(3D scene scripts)
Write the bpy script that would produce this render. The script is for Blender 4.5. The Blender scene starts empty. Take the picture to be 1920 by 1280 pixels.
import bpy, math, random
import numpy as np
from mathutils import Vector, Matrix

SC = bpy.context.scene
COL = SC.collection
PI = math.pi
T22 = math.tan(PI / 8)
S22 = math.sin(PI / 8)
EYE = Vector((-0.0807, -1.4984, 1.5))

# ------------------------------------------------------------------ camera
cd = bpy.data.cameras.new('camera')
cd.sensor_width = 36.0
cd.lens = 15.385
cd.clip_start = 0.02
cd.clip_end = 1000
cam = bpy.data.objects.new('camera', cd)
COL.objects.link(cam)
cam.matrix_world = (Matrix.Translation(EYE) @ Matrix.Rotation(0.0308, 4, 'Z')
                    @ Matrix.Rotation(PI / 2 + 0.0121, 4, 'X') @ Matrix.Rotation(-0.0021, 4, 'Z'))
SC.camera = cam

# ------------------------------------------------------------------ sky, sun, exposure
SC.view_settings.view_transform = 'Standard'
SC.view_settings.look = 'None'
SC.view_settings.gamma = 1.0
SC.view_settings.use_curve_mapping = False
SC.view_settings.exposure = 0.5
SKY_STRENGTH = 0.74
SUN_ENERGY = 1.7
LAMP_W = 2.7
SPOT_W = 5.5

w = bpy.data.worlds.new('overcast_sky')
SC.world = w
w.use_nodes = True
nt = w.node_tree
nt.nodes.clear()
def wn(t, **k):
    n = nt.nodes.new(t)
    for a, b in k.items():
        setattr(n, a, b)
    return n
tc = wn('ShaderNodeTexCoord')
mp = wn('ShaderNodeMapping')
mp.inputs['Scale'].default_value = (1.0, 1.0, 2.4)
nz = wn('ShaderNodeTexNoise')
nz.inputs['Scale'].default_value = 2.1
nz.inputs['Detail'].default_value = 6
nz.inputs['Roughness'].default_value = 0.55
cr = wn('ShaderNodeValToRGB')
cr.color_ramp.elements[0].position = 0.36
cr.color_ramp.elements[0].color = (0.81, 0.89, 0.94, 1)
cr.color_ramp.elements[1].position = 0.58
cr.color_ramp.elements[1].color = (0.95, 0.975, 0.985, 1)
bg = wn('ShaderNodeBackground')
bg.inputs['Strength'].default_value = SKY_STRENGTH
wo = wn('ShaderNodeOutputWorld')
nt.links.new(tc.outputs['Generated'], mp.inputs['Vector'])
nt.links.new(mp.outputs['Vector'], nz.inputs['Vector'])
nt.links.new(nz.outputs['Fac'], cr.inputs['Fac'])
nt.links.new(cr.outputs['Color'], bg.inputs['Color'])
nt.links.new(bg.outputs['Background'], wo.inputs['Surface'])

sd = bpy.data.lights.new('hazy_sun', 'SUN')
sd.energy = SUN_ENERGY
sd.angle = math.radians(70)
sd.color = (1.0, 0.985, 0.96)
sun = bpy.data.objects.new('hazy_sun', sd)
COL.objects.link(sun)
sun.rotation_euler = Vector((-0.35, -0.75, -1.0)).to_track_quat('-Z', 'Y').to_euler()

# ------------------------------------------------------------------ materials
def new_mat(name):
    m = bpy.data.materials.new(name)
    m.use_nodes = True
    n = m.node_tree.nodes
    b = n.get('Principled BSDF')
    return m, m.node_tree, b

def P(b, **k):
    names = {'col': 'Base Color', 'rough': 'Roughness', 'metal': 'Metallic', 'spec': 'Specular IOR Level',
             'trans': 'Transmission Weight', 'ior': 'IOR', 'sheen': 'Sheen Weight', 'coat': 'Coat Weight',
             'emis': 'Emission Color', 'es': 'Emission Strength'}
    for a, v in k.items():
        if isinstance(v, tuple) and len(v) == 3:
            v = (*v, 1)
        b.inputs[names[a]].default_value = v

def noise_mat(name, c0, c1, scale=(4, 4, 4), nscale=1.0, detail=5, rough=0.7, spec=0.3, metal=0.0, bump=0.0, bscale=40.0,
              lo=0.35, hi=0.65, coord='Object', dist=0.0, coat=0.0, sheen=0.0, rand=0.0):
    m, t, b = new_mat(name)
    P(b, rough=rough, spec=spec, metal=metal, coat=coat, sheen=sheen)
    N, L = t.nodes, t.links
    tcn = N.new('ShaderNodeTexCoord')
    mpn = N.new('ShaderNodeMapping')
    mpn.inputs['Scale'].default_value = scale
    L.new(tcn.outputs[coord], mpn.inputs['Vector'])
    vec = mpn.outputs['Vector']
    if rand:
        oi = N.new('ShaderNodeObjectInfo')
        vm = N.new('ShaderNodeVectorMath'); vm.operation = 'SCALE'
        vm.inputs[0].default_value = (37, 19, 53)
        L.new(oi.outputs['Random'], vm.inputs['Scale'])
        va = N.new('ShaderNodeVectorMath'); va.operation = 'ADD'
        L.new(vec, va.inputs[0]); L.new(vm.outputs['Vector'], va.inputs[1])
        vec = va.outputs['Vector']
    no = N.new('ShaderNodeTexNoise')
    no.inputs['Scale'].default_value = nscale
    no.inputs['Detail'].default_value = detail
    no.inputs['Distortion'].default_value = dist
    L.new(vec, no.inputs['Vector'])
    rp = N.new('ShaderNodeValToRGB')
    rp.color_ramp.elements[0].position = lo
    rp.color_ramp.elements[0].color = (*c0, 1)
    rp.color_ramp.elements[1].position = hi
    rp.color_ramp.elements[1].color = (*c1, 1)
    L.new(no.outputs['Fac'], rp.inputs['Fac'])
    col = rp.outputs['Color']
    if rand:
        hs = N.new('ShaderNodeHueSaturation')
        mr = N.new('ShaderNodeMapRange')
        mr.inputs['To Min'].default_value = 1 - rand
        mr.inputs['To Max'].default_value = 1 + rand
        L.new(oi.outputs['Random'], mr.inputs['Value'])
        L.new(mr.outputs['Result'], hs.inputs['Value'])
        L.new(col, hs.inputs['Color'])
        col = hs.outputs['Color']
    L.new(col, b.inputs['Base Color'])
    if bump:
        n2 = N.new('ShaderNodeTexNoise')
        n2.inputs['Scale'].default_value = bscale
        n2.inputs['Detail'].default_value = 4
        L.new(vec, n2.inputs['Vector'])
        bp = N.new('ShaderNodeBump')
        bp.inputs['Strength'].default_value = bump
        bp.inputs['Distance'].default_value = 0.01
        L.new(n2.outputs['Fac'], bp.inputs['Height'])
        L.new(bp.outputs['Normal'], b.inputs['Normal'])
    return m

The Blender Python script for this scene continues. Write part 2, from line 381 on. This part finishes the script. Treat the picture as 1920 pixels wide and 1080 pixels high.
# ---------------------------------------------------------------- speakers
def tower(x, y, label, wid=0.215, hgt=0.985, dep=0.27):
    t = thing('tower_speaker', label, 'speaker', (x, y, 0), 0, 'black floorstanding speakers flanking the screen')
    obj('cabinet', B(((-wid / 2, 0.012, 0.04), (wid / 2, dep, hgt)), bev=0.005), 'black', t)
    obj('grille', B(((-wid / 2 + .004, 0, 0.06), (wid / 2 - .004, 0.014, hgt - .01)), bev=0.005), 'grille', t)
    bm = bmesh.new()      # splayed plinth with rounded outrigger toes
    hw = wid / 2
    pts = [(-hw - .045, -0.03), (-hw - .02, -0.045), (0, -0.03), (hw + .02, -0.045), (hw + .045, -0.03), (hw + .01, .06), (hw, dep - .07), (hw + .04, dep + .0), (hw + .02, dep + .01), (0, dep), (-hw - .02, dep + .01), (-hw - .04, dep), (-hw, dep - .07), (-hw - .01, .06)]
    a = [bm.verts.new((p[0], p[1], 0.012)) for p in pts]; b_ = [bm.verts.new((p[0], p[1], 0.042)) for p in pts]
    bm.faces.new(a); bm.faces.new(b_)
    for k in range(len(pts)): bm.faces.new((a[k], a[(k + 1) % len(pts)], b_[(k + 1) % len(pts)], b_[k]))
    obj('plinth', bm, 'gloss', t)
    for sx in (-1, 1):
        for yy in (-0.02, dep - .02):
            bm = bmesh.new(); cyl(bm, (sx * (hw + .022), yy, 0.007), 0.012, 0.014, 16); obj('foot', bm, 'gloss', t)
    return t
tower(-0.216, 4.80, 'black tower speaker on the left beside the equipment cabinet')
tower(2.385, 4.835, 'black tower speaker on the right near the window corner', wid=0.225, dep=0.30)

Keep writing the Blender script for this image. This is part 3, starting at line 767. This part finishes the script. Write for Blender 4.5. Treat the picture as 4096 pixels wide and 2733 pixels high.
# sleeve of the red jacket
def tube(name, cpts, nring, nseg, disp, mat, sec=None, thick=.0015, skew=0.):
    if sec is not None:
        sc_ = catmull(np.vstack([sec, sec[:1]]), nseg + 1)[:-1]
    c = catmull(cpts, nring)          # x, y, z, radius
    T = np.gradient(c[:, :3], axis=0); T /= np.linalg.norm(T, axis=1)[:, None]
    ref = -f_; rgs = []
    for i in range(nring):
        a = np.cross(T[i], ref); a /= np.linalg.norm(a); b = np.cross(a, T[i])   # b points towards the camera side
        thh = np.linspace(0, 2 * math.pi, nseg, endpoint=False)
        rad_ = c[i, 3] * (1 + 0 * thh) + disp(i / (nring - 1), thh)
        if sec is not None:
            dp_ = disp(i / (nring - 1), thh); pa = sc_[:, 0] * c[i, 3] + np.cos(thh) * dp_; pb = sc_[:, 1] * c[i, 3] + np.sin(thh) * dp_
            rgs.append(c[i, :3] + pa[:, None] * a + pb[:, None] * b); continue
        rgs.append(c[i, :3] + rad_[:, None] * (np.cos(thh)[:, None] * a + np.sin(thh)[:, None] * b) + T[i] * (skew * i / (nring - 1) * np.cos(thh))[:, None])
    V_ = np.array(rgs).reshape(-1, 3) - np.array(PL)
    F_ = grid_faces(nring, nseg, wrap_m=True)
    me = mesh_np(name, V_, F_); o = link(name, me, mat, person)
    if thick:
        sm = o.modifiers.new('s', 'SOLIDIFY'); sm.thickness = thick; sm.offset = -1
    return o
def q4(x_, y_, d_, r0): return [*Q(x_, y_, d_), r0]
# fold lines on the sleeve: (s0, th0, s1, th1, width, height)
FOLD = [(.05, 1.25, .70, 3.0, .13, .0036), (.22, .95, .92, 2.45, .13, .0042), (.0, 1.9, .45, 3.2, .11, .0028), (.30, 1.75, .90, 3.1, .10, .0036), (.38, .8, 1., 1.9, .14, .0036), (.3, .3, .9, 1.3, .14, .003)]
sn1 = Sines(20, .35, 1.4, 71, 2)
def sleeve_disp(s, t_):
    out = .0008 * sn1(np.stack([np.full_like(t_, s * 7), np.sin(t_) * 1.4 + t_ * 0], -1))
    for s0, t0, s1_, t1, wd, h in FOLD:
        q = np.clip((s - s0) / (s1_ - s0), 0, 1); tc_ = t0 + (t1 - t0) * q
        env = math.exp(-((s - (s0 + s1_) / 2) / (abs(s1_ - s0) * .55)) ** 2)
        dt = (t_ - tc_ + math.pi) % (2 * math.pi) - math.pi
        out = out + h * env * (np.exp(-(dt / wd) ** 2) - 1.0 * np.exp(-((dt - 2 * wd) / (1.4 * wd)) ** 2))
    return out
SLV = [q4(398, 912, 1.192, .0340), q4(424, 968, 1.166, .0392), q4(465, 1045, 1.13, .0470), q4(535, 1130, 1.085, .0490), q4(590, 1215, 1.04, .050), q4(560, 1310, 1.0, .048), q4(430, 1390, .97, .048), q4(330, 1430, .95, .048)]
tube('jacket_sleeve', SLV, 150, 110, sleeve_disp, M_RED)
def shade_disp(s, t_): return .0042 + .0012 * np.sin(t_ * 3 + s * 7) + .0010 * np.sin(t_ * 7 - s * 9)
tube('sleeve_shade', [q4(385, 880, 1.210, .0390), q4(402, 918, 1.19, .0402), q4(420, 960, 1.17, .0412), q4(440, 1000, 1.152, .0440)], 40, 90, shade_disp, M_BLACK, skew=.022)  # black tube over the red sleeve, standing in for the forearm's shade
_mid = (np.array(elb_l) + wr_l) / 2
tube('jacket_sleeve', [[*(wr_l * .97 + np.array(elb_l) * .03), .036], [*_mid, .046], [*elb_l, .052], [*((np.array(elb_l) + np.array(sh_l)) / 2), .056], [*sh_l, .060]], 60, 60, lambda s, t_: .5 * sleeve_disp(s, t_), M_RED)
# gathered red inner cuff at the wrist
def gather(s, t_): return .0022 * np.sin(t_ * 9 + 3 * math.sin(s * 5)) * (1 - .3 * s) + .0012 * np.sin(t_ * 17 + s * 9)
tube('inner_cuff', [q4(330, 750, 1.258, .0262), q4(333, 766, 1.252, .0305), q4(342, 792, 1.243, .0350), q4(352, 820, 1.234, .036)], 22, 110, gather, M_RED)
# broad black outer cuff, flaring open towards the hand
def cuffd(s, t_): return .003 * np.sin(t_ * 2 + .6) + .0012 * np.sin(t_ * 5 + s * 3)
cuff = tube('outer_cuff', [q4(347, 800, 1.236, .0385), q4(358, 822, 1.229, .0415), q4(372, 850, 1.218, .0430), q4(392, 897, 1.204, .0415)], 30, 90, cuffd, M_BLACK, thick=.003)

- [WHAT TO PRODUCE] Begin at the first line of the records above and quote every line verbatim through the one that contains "EYE = Vector((-0.0807, -1.4984, 1.5))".

- [EXERCISE ANSWER]
Write the bpy script that would produce this render. The script is for Blender 4.5. The Blender scene starts empty. Take the picture to be 1920 by 1280 pixels.
import bpy, math, random
import numpy as np
from mathutils import Vector, Matrix

SC = bpy.context.scene
COL = SC.collection
PI = math.pi
T22 = math.tan(PI / 8)
S22 = math.sin(PI / 8)
EYE = Vector((-0.0807, -1.4984, 1.5))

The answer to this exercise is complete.